I don’t remember [who came with me]. I don’t remember that part of it. It was always either my mother or my sister, and I don’t think they realized how upset I was by it. We probably took the streetcar or even walked. It was a neighborhood movie house called The Oriental. And then the movie was dark, that much I remember. But it was quite near my house, so I don’t know if we took a streetcar there, or we could’ve walked. It was in Mattapan, a part of Boston, a suburb. [It would’ve been] 1936 or 1937, somewhere around there.
I don’t remember [any concessions]. I wasn’t too interested in candy until I was a little bit over seven, so I don’t remember that.
I just remember being glad to have seen what [Shirley Temple] looked like because I’d been hearing—you know, everybody did nothing but talk about her. And then the fact that I didn’t have dimples or anything like that. I did have blonde curls, and so if they saw me or if anyone met me and said, “Oh, Little Shirley Temple,”—so I had some sort of identification with her. And I think I did see some of her other movies later on, but that was the only one that scared me.
Someone just wrote me a note that that movie was called Bright Eyes. I don’t remember the title myself. I remember some of her titles—Little Miss Marker and there was one with “Daddy Warbucks” and various other ones where she did a lot of dancing and singing, but that movie was the only one that had that really sad part. And the cake, I remember the cake!
Kind of weird, I didn’t remember that part of it until I started thinking about it, and that, that really put a shadow on that movie for me. But I did go on later and see a lot [of movies]. My parents and my sister, who was almost twenty years old by then because she was so much older than me, she went to a lot of movies, and so did my, my mother used to go. And the three of us went to a lot of movies.
And we had movie houses in those days where there was a runway out from the stage, and a big movie house like what’s now The Wang Center was called The Metropolitan—and there were others in Downtown Boston—where there’d be dancers in fancy dresses and music who would do a little show down the runway before the movie, so that made it even more fun.

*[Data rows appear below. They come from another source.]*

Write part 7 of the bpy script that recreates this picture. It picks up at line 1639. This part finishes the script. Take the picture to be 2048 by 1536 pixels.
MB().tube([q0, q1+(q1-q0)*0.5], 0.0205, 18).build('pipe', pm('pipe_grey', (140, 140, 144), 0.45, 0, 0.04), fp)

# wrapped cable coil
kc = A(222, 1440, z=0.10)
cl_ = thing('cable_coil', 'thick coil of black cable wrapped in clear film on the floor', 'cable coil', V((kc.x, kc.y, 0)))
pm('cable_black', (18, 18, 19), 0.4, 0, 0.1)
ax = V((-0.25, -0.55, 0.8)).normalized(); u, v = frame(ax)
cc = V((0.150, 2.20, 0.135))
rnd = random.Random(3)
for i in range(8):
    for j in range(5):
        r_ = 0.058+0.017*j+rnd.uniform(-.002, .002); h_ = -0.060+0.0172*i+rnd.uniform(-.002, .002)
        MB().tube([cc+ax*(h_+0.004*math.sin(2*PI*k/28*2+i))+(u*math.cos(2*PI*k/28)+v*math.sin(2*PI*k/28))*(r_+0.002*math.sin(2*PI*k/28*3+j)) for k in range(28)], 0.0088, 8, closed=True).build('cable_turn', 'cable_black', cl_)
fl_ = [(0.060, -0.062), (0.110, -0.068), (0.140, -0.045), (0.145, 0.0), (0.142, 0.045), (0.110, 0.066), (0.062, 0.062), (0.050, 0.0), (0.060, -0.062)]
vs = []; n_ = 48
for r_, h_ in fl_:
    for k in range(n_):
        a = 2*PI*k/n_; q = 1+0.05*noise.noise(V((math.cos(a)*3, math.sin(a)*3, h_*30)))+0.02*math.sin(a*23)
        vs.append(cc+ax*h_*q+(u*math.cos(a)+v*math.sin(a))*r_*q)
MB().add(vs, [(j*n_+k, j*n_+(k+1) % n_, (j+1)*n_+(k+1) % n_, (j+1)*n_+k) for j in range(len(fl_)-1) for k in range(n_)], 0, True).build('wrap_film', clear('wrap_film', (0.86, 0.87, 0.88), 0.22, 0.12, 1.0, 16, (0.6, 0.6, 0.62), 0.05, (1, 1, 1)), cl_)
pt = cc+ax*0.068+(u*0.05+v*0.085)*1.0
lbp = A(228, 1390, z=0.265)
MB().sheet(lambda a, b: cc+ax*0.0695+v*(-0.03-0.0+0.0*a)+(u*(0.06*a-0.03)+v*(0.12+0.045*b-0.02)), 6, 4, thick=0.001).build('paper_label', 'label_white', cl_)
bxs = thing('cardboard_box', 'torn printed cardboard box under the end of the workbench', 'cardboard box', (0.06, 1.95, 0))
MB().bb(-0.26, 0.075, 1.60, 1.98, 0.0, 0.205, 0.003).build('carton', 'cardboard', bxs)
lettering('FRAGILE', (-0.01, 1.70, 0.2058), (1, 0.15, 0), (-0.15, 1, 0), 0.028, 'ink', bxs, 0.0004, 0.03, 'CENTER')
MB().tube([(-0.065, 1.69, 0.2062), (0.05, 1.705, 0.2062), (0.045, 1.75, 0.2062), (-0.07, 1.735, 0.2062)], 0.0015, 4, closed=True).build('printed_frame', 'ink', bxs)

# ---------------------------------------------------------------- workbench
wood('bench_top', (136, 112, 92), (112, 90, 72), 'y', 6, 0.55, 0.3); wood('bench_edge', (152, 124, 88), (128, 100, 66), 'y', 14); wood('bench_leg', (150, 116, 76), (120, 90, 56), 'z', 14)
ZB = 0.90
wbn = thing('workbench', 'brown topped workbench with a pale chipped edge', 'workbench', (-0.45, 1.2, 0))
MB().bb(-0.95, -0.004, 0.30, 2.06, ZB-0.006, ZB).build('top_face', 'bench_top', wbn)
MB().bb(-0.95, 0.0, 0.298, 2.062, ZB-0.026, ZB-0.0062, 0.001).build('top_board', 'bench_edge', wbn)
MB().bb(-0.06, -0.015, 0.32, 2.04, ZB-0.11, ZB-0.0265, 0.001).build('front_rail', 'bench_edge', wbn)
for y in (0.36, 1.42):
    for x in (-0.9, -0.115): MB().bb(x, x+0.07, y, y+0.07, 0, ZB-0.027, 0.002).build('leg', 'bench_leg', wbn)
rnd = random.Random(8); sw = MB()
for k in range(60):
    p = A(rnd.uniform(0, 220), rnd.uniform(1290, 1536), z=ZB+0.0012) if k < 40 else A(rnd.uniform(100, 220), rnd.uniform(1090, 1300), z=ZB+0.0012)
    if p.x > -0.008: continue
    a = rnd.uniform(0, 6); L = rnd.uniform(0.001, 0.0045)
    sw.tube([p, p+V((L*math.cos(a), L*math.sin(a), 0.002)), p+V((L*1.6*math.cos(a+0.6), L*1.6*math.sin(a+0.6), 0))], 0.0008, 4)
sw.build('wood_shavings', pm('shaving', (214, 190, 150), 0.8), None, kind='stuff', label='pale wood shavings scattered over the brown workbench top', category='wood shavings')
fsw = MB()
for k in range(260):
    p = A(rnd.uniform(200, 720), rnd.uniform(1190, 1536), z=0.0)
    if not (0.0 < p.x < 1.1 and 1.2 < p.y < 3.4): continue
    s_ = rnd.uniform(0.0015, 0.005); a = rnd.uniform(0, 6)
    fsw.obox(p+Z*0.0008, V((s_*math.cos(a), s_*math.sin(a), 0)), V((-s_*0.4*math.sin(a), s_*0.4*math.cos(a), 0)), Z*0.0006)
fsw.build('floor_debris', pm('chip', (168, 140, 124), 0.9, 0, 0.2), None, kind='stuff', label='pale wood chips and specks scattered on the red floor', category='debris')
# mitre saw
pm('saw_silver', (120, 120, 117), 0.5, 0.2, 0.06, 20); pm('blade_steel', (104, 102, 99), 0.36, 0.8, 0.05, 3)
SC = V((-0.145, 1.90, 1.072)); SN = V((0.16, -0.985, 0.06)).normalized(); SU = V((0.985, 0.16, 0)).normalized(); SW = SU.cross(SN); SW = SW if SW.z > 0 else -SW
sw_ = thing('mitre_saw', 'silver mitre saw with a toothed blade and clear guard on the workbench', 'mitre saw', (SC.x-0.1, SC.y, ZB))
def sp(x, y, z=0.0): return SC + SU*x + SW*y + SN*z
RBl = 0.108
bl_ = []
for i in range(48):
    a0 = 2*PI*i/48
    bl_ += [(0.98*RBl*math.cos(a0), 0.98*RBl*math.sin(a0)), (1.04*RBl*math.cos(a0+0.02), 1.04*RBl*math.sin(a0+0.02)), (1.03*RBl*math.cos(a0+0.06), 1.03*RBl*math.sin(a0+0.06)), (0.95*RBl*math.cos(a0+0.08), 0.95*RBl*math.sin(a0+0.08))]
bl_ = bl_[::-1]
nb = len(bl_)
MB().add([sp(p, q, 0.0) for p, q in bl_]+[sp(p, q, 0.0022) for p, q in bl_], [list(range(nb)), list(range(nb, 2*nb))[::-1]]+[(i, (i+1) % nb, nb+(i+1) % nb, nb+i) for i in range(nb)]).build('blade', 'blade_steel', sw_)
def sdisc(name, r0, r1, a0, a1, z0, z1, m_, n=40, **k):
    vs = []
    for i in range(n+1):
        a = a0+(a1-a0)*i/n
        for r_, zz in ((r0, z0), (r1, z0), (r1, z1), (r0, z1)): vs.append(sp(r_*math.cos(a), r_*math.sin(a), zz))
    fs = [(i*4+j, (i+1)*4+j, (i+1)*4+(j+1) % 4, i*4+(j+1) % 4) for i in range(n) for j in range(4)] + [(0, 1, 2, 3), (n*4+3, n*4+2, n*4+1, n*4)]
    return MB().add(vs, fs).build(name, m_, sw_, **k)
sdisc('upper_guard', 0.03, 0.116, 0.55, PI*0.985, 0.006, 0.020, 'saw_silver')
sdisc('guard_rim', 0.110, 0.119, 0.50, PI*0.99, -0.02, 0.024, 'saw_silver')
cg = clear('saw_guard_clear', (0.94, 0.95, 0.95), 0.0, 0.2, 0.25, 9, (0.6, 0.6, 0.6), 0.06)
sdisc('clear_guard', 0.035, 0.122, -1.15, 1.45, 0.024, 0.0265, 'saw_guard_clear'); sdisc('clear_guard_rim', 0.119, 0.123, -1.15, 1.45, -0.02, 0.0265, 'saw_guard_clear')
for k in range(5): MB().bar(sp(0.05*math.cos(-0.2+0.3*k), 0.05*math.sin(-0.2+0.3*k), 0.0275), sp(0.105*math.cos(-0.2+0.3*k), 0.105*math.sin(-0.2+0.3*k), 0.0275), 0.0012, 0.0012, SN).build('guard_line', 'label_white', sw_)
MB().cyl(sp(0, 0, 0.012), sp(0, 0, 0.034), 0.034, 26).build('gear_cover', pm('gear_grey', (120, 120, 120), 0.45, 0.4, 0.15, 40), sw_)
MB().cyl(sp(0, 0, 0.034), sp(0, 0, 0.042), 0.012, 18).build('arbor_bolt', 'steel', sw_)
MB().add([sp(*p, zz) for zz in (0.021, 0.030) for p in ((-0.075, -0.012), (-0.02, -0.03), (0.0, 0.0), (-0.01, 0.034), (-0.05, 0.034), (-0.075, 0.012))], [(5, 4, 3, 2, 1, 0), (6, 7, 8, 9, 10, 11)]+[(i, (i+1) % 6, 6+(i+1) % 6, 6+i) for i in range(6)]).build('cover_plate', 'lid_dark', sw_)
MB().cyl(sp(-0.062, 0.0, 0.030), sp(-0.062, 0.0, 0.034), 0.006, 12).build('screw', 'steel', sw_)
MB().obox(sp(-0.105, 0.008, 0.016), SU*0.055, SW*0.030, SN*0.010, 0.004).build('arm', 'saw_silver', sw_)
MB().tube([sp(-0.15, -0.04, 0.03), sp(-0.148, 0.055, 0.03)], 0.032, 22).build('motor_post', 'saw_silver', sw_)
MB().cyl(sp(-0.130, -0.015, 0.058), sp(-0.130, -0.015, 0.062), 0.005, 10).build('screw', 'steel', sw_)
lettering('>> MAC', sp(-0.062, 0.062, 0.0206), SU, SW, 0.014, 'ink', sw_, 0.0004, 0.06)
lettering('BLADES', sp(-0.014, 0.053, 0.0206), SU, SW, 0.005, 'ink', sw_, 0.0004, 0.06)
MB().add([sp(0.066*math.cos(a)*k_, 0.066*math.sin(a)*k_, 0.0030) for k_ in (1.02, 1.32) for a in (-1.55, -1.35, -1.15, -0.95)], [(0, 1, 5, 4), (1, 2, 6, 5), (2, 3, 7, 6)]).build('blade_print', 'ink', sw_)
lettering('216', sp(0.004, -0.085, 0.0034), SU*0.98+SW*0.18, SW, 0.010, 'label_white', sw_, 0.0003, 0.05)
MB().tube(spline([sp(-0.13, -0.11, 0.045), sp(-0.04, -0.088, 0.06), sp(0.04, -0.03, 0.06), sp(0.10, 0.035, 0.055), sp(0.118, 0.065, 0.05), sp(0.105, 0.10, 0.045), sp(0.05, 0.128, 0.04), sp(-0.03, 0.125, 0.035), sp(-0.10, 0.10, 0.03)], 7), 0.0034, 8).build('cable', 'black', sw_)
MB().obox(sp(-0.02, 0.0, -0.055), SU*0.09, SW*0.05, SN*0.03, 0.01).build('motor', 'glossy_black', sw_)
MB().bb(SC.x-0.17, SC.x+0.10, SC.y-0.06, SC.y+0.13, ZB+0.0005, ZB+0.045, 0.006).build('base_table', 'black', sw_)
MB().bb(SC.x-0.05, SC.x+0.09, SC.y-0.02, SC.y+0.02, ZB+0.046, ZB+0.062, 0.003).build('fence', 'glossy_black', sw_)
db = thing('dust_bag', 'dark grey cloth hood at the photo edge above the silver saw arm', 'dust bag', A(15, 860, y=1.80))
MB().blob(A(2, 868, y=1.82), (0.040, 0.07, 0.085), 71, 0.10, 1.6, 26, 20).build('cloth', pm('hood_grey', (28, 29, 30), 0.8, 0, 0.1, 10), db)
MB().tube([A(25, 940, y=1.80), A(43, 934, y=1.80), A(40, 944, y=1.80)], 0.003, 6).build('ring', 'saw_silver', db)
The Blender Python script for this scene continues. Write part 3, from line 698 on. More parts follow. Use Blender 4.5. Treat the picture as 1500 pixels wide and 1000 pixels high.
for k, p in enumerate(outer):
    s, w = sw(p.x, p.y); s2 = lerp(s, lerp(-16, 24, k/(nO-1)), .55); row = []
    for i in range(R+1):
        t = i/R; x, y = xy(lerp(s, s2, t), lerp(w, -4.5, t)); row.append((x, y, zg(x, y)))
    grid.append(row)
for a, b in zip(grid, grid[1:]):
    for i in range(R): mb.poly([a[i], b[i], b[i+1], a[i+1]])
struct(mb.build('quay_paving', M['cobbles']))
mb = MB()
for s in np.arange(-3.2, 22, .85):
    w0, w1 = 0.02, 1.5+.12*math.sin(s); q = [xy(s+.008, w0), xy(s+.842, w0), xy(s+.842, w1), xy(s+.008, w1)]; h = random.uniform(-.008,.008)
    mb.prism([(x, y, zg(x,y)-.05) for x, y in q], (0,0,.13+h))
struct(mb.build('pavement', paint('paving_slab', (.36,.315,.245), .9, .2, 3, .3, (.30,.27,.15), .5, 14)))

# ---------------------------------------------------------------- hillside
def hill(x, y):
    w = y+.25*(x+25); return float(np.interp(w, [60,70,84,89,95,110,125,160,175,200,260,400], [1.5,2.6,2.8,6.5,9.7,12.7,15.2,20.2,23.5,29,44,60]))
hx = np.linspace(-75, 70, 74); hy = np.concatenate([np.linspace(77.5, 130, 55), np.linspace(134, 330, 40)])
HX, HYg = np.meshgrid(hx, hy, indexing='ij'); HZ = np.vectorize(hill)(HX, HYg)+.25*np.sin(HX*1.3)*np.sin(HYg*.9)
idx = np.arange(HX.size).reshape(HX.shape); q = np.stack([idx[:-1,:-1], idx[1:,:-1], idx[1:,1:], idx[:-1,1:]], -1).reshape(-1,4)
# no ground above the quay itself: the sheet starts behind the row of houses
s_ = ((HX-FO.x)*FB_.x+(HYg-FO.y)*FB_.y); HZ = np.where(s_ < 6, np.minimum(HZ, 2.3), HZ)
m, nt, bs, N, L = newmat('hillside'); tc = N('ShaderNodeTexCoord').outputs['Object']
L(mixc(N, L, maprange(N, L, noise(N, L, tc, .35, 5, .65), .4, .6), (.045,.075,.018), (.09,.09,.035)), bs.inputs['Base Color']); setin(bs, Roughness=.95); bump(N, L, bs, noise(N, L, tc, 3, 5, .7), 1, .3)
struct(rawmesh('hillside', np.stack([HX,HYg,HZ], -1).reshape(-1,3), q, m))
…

But one thing that I remember my mother always being annoyed about was that some of the movie houses were beautifully decorated inside, and especially the ceiling and the balconies, and they made them really all golden, like gilt, and shiny and big lights, and my mother used to keep saying, “Shirley, Shirley! Don’t keep looking up at the ceiling! The movie is over there!” And I think that also happened at that movie I saw Shirley Temple in, because I was always busy looking up at those figures on the wall, rather than at the movie.